● Task directions
Output all the data exactly. Pictures do not belong in the copy.
==================================================
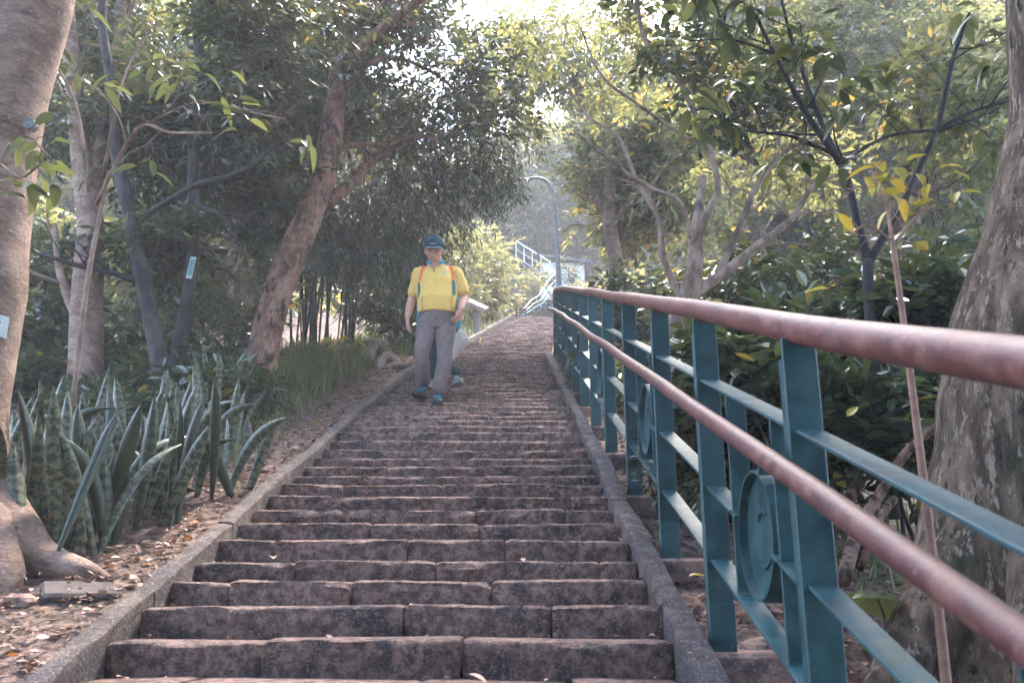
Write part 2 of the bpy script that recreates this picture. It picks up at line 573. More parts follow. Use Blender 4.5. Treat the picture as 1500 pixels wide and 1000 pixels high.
# ------------------------------------------------------------------ stairs
def stone_np(x0, x1, y, z, h, d, seed, seg=7):
    """a rough hewn block: nose at y, top at z"""
    prof = [(.006, -h - .05), (.0, -h * .75), (-.004, -h * .4), (.0, -.016), (.003, -.005), (.011, 0.0), (.06, .002), (d * .6, 0.0), (d, -.004), (d, -h - .05)]
    np_ = len(prof)
    V, F = [], []
    lean = random.uniform(-.006, .006)
    for i in range(seg + 1):
        t = i / seg
        e = .007 if i in (0, seg) else 0
        xx = lerp(x0, x1, t)
        if i == 1: xx = x0 + min(.02, (x1 - x0) / seg)
        if i == seg - 1: xx = x1 - min(.02, (x1 - x0) / seg)
        for k, (py, pz) in enumerate(prof):
            a = noise.noise((xx * 7 + seed, k * .7, seed * .3)); b = noise.noise((xx * 7, k * .9 + seed, 3.1))
            cx = noise.noise((xx * 2.3, seed, 7.7)) + .9 * noise.noise((xx * 19, k * .8, seed)) * (1 if k < 7 else 0)
            am = 1.0 if k < 7 else .5
            V.append((xx + (.004 * b if i not in (0, seg) else .006 * b), y + py + (e if k < 6 else 0) + .012 * a * am + .006 * cx, z + pz + .005 * b * am + lean * (t - .5) * 2 - (e * .8 if 3 <= k <= 8 else 0) + .004 * cx))
    for i in range(seg):
        for k in range(np_ - 1):
            a = i * np_ + k
            F.append((a, a + np_, a + np_ + 1, a + 1))
        F.append((i * np_ + np_ - 1, (i + 1) * np_ + np_ - 1, (i + 1) * np_, i * np_))
    F.append(tuple(range(np_))); F.append(tuple(reversed([seg * np_ + k for k in range(np_)])))
    return V, F


NOSE_PX = [937, 887, 850, 822, 790, 765, 745, 725, 708, 696, 682, 670, 658, 645, 631, 621.6, 614.5, 608, 601, 594]
STEP_Z = {}
STEP_Y = {}


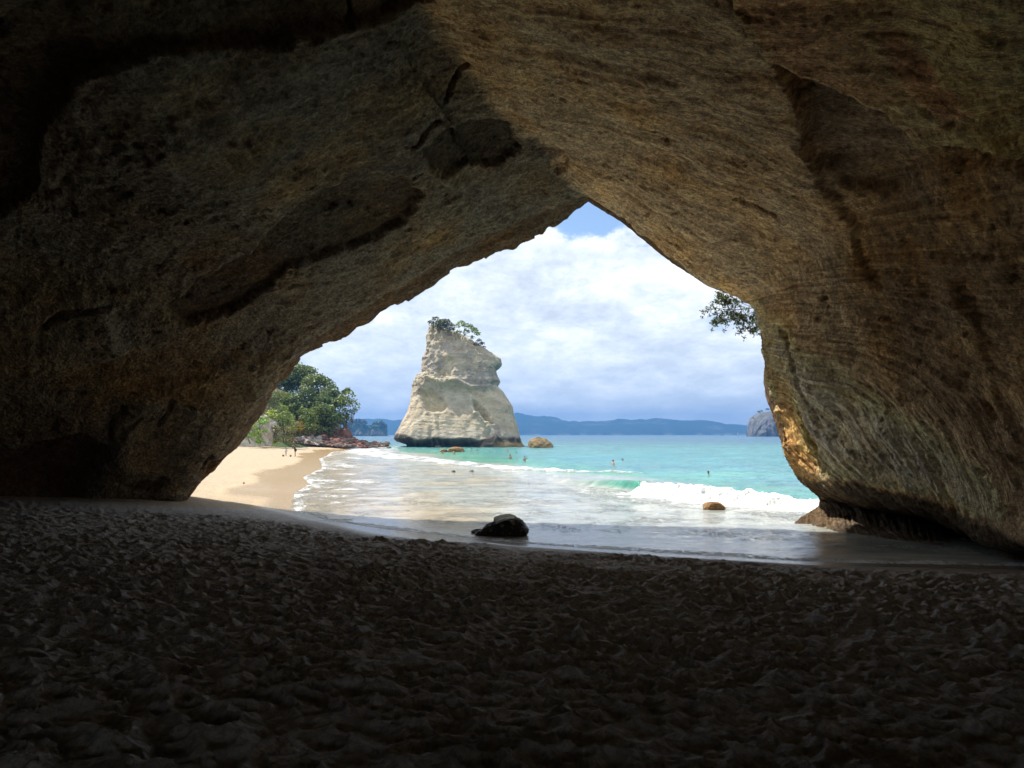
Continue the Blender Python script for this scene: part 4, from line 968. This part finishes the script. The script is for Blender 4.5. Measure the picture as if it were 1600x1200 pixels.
==================================================
● Result of the exercise
Write part 2 of the bpy script that recreates this picture. It picks up at line 573. More parts follow. Use Blender 4.5. Treat the picture as 1500 pixels wide and 1000 pixels high.
# ------------------------------------------------------------------ stairs
def stone_np(x0, x1, y, z, h, d, seed, seg=7):
    """a rough hewn block: nose at y, top at z"""
    prof = [(.006, -h - .05), (.0, -h * .75), (-.004, -h * .4), (.0, -.016), (.003, -.005), (.011, 0.0), (.06, .002), (d * .6, 0.0), (d, -.004), (d, -h - .05)]
    np_ = len(prof)
    V, F = [], []
    lean = random.uniform(-.006, .006)
    for i in range(seg + 1):
        t = i / seg
        e = .007 if i in (0, seg) else 0
        xx = lerp(x0, x1, t)
        if i == 1: xx = x0 + min(.02, (x1 - x0) / seg)
        if i == seg - 1: xx = x1 - min(.02, (x1 - x0) / seg)
        for k, (py, pz) in enumerate(prof):
            a = noise.noise((xx * 7 + seed, k * .7, seed * .3)); b = noise.noise((xx * 7, k * .9 + seed, 3.1))
            cx = noise.noise((xx * 2.3, seed, 7.7)) + .9 * noise.noise((xx * 19, k * .8, seed)) * (1 if k < 7 else 0)
            am = 1.0 if k < 7 else .5
            V.append((xx + (.004 * b if i not in (0, seg) else .006 * b), y + py + (e if k < 6 else 0) + .012 * a * am + .006 * cx, z + pz + .005 * b * am + lean * (t - .5) * 2 - (e * .8 if 3 <= k <= 8 else 0) + .004 * cx))
    for i in range(seg):
        for k in range(np_ - 1):
            a = i * np_ + k
            F.append((a, a + np_, a + np_ + 1, a + 1))
        F.append((i * np_ + np_ - 1, (i + 1) * np_ + np_ - 1, (i + 1) * np_, i * np_))
    F.append(tuple(range(np_))); F.append(tuple(reversed([seg * np_ + k for k in range(np_)])))
    return V, F


NOSE_PX = [937, 887, 850, 822, 790, 765, 745, 725, 708, 696, 682, 670, 658, 645, 631, 621.6, 614.5, 608, 601, 594]
STEP_Z = {}
STEP_Y = {}


Continue the Blender Python script for this scene: part 4, from line 968. This part finishes the script. The script is for Blender 4.5. Measure the picture as if it were 1600x1200 pixels.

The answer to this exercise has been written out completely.